7/15

Marshall Crenshaw made a live recording a few years back called, "I've Suffered For My Art...Now It's Your Turn" to which I say, exactly.

Had a chance to see Chantal Akerman: Moving through Time and Space on the last day at MIT's List Visual Arts Center and it was really amazing. It was five film/video projects that she produced over two decades. A couple were just single projections of films and three were rooms with installations using numerous video monitors. I particularly liked 'Sud' (South) which was a film that dealt the death of James Byrd, Jr. in Jasper, Texas in 1996. He was an African-American man who was taken by three white men, tied to the back of a pick-up truck and dragged to death. Akerman's film has interviews with whites and blacks and then proceeds to show the three miles of road Byrd was dragged on. The shot is from the back of a vehicle and allows the viewer to imagine the horror Byrd went through as he was dragged to his death. It is one of the most powerful things I've ever seen. A portrait of violence like no other.
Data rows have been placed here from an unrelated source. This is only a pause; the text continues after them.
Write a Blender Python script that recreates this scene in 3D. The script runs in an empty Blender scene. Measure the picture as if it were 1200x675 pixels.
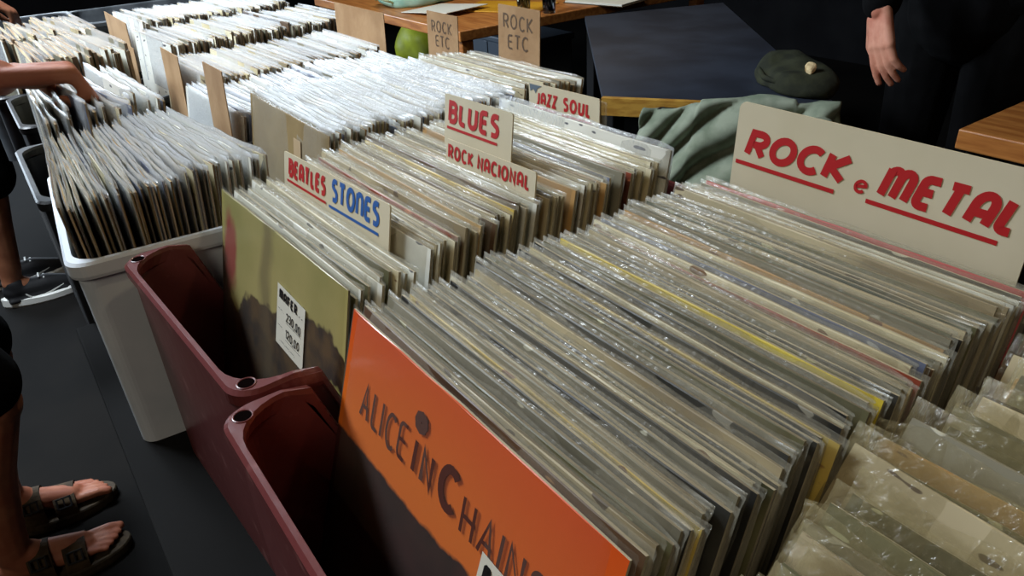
import bpy, bmesh, math, random
from mathutils import Vector, Matrix, noise
random.seed(11)
C = bpy.context.scene.collection
sc = bpy.context.scene
R = math.radians
FLOOR = -1.07            # z = 0 is the level of the record tops; everything is lifted by 1.07 m at the end

# ------------------------------------------------------------------ helpers
def tag(o, label=None, cat=None, group=None, kind=None):
    if label: o['label'] = label
    if cat: o['category'] = cat
    if group: o['group'] = group
    if kind: o['kind'] = kind
    return o

def empty(name, loc=(0, 0, 0), rot=(0, 0, 0), label=None, cat=None, group=None):
    o = bpy.data.objects.new(name, None); C.objects.link(o)
    o.location = loc; o.rotation_euler = rot; o.empty_display_size = .02
    return tag(o, label, cat, group)

def obj(name, bm, mats, parent=None, smooth=False):
    me = bpy.data.meshes.new(name)
    bmesh.ops.recalc_face_normals(bm, faces=bm.faces[:])
    bm.to_mesh(me); bm.free()
    if not isinstance(mats, (list, tuple)): mats = [mats]
    for m in mats: me.materials.append(m)
    if smooth:
        for p in me.polygons: p.use_smooth = True
    o = bpy.data.objects.new(name, me); C.objects.link(o)
    if parent: o.parent = parent
    return o

def box(bm, x0, x1, y0, y1, z0, z1, bev=0, mi=0, M=None, seg=2):
    r = bmesh.ops.create_cube(bm, size=1)
    vs = r['verts']
    for v in vs:
        v.co = Vector(((x0+x1)/2+v.co.x*(x1-x0), (y0+y1)/2+v.co.y*(y1-y0), (z0+z1)/2+v.co.z*(z1-z0)))
    fs = list({f for v in vs for f in v.link_faces})
    for f in fs: f.material_index = mi
    if bev:
        es = list({e for v in vs for e in v.link_edges})
        r = bmesh.ops.bevel(bm, geom=es, offset=bev, segments=seg, affect='EDGES', profile=.5)
        vs = list({v for v in r['verts']} | {v for v in vs if v.is_valid})
    if M is not None:
        for v in vs: v.co = M @ v.co
    return vs

def prism(bm, pts, z0, z1, mi=0):
    a = [bm.verts.new((x, y, z0)) for x, y in pts]; b = [bm.verts.new((x, y, z1)) for x, y in pts]
    n = len(pts)
    bm.faces.new(a[::-1]).material_index = mi; bm.faces.new(b).material_index = mi
    for i in range(n):
        bm.faces.new((a[i], a[(i+1) % n], b[(i+1) % n], b[i])).material_index = mi
    return a+b

def loops(bm, rings, closed_ends=False, mi=0):
    L = [[bm.verts.new(p) for p in r] for r in rings]
    n = len(L[0])
    for a, b in zip(L, L[1:]):
        for i in range(n):
            j = (i+1) % n
            bm.faces.new((a[i], a[j], b[j], b[i])).material_index = mi
    if closed_ends:
        bm.faces.new(L[0][::-1]).material_index = mi; bm.faces.new(L[-1]).material_index = mi
    return L

def tube(bm, pts, rad, n=10, mi=0):
    pts = [Vector(p) for p in pts]
    if not isinstance(rad, (list, tuple)): rad = [rad]*len(pts)
    rings = []
    up = Vector((0, 0, 1))
    for i, p in enumerate(pts):
        d = (pts[min(i+1, len(pts)-1)]-pts[max(i-1, 0)]).normalized()
        u = d.cross(up)
        if u.length < .05: u = d.cross(Vector((1, 0, 0)))
        u.normalize(); w = d.cross(u).normalized()
        rings.append([p+(u*math.cos(a)+w*math.sin(a))*rad[i] for a in [2*math.pi*k/n for k in range(n)]])
    return loops(bm, rings, True, mi)

def lathe(bm, prof, c, n=20, mi=0):
    rings = [[(c[0]+r*math.cos(2*math.pi*k/n), c[1]+r*math.sin(2*math.pi*k/n), c[2]+z) for k in range(n)] for r, z in prof]
    return loops(bm, rings, True, mi)

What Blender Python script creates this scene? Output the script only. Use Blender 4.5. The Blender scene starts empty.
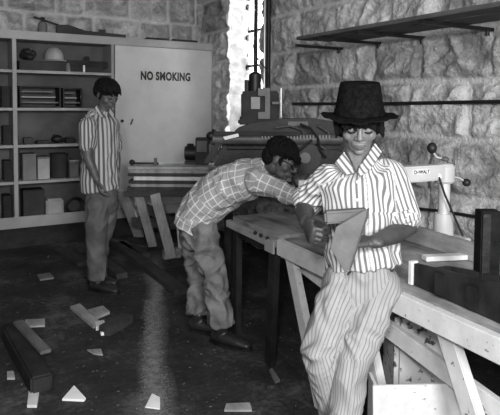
import bpy, bmesh, math, random
import numpy as np
from mathutils import Vector, Matrix, noise
random.seed(7); RS = np.random.RandomState(11)
C = bpy.context.scene.collection
SC = bpy.context.scene
PI = math.pi
V = Vector
# ------------------------------------------------------------------ camera
EYE = V((0, 0, 1.5)); YAW = math.radians(30.5); TILT = math.radians(3.0); ROLL = math.radians(0.4); FPX = 560.0
PPY = 105 + FPX*math.tan(TILT)
Fh = V((math.sin(YAW), math.cos(YAW), 0)); Rh = V((math.cos(YAW), -math.sin(YAW), 0)); Up = V((0, 0, 1))
cam = bpy.data.cameras.new('camera'); co = bpy.data.objects.new('camera', cam); C.objects.link(co); SC.camera = co
co.location = EYE
fw = (Fh*math.cos(TILT) - Up*math.sin(TILT)).normalized()
uu = (Fh*math.sin(TILT) + Up*math.cos(TILT)).normalized()
r2 = Rh*math.cos(ROLL) + uu*math.sin(ROLL); u2 = -Rh*math.sin(ROLL) + uu*math.cos(ROLL)
Mc = Matrix((r2, u2, -fw)).transposed()
co.rotation_euler = Mc.to_euler()
cam.sensor_width = 36; cam.lens = 36*FPX/500; cam.shift_y = -(207.5-PPY)/500; cam.clip_start = .05; cam.clip_end = 200
def ray(x, y):
    return r2*((x-250)/FPX) + u2*(-(y-PPY)/FPX) + fw
def P(x, y, d):                       # the point seen at x, y that stands d metres away along the floor
    r = ray(x, y); return EYE + r*(d/r.dot(Fh))
def PX(x, y, X): r = ray(x, y); return EYE + r*(X/r.x)
def PY(x, y, Y): r = ray(x, y); return EYE + r*(Y/r.y)
def PZ(x, y, z): r = ray(x, y); return EYE + r*((z-1.5)/r.z)
# ------------------------------------------------------------------ materials
def nd(nt, t, **k):
    n = nt.nodes.new(t)
    for a, b in k.items(): setattr(n, a, b)
    return n
def base_mat(name, rough=.8, spec=.3):
    m = bpy.data.materials.new(name); m.use_nodes = True; nt = m.node_tree
    b = nt.nodes['Principled BSDF']; b.inputs['Roughness'].default_value = rough
    b.inputs['Specular IOR Level'].default_value = spec
    return m, nt, b
def g3(v): return (v, v, v, 1)
def ramp(nt, fac, stops):
    r = nd(nt, 'ShaderNodeValToRGB'); e = r.color_ramp.elements
    while len(e) < len(stops): e.new(.5)
    for i, (p, v) in enumerate(stops): e[i].position = p; e[i].color = g3(v)
    nt.links.new(fac, r.inputs[0]); return r.outputs[0]
def bump(nt, b, h, strength, dist=.01):
    n = nd(nt, 'ShaderNodeBump'); n.inputs['Strength'].default_value = strength; n.inputs['Distance'].default_value = dist
    nt.links.new(h, n.inputs['Height']); nt.links.new(n.outputs[0], b.inputs['Normal'])
def coords(nt, scale=(1, 1, 1)):
    t = nd(nt, 'ShaderNodeTexCoord'); m = nd(nt, 'ShaderNodeMapping'); m.inputs['Scale'].default_value = scale
    nt.links.new(t.outputs['Object'], m.inputs[0]); return m.outputs[0]
def noise_t(nt, vec, scale, detail=4, rough=.6):
    n = nd(nt, 'ShaderNodeTexNoise'); n.inputs['Scale'].default_value = scale; n.inputs['Detail'].default_value = detail
    n.inputs['Roughness'].default_value = rough; nt.links.new(vec, n.inputs['Vector']); return n.outputs['Fac']
def mottle(name, lo, hi, scale=8, rough=.75, spec=.3, bmp=.25, metal=0, stretch=(1, 1, 1), a=.35, c=.65, bscale=None):
    m, nt, b = base_mat(name, rough, spec); v = coords(nt, stretch)
    f = noise_t(nt, v, scale); col = ramp(nt, f, [(a, lo), (c, hi)])
    nt.links.new(col, b.inputs['Base Color']); b.inputs['Metallic'].default_value = metal
    if bmp: bump(nt, b, noise_t(nt, v, bscale or scale*4), bmp)
    return m
def wood(name, lo, hi, axis='y', rough=.7, scale=6):
    st = {'x': (.12, 1, 1), 'y': (1, .12, 1), 'z': (1, 1, .12)}[axis]
    m, nt, b = base_mat(name, rough, .3); v = coords(nt, st)
    f = noise_t(nt, v, scale*5, 5, .65); v2 = coords(nt); f2 = noise_t(nt, v2, 5, 3)
    mx = nd(nt, 'ShaderNodeMath', operation='ADD'); nt.links.new(f, mx.inputs[0]); nt.links.new(f2, mx.inputs[1])
    h = nd(nt, 'ShaderNodeMath', operation='MULTIPLY'); h.inputs[1].default_value = .5; nt.links.new(mx.outputs[0], h.inputs[0])
    nt.links.new(ramp(nt, h.outputs[0], [(.36, lo), (.62, hi)]), b.inputs['Base Color'])
    bump(nt, b, f, .3, .004); return m
def speckle(name, base, spot, scale, thr=.62, rough=.6):
    m, nt, b = base_mat(name, rough, .35); v = coords(nt)
    f = noise_t(nt, v, scale, 3, .55); f2 = noise_t(nt, v, scale*.35, 3)
    c1 = ramp(nt, f, [(thr-.03, 0), (thr+.03, 1)]); c2 = ramp(nt, f2, [(.3, base*.8), (.7, base)])
    mx = nd(nt, 'ShaderNodeMix', data_type='RGBA'); nt.links.new(c1, mx.inputs[0]); nt.links.new(c2, mx.inputs[6]); mx.inputs[7].default_value = g3(spot)
    nt.links.new(mx.outputs[2], b.inputs['Base Color']); bump(nt, b, f, .15, .004); return m
def attr(nt, n): a = nd(nt, 'ShaderNodeAttribute'); a.attribute_name = n; return a.outputs['Fac']
def mth(nt, op, a, b=None, c=None):
    n = nd(nt, 'ShaderNodeMath', operation=op)
    for i, q in enumerate((a, b, c)):
        if q is None: continue
        if isinstance(q, (int, float)): n.inputs[i].default_value = q
        else: nt.links.new(q, n.inputs[i])
    return n.outputs[0]
def stripe(nt, co_, period, duty, soft=.06):
    f = mth(nt, 'FRACT', mth(nt, 'DIVIDE', co_, period)); d = mth(nt, 'ABSOLUTE', mth(nt, 'SUBTRACT', f, .5))
    return ramp(nt, d, [(duty/2-soft, 1), (duty/2+soft, 0)])     # 1 inside the line
def cloth(name, ground, line, pu=None, du=.4, pv=None, dv=.1, thin=None, rough=.9):
    m, nt, b = base_mat(name, rough, .15); u = attr(nt, 'su'); v_ = attr(nt, 'sv'); vec = coords(nt)
    f = noise_t(nt, vec, 9, 4); gcol = ramp(nt, f, [(.3, ground*.85), (.7, ground)])
    fac = None
    if pu: fac = stripe(nt, u, pu, du)
    if thin: t_ = stripe(nt, mth(nt, 'ADD', u, pu*.5), pu, thin, .04); fac = mth(nt, 'MAXIMUM', fac, t_)
    if pv: t_ = stripe(nt, v_, pv, dv); fac = mth(nt, 'MAXIMUM', fac, t_) if fac else t_
    if fac:
        mx = nd(nt, 'ShaderNodeMix', data_type='RGBA'); nt.links.new(fac, mx.inputs[0]); nt.links.new(gcol, mx.inputs[6]); mx.inputs[7].default_value = g3(line)
        gcol = mx.outputs[2]
    nt.links.new(gcol, b.inputs['Base Color']); bump(nt, b, noise_t(nt, vec, 60, 3), .2, .003); return m
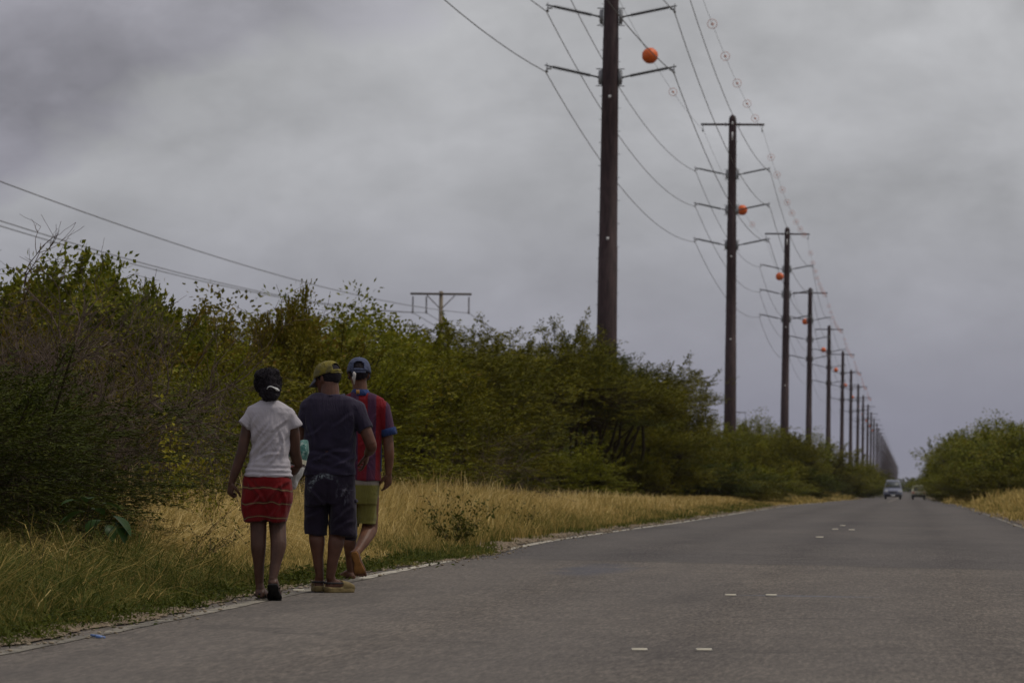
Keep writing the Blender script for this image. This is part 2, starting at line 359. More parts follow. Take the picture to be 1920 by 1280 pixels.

I also finished James Lord's 'A Giacometti Portrait'. In it Giacometti refers to things that he's working on as being 'en route'. I really liked that idea. The feeling that while we are working on something and it isn't finished, it's 'en route'. It sure feels better than, 'I started this thing and actually have NO idea where it's headed'. It also reminded me, unfortunately, of something George W. Bush said to Tony Blair. He once commented to Blair that 'the problem with the French is that they don't have a word for entrepreneur'. The scary thing was that he wasn't kidding. I wonder if they have a word for hors d'oeuvre or cul-de-sac?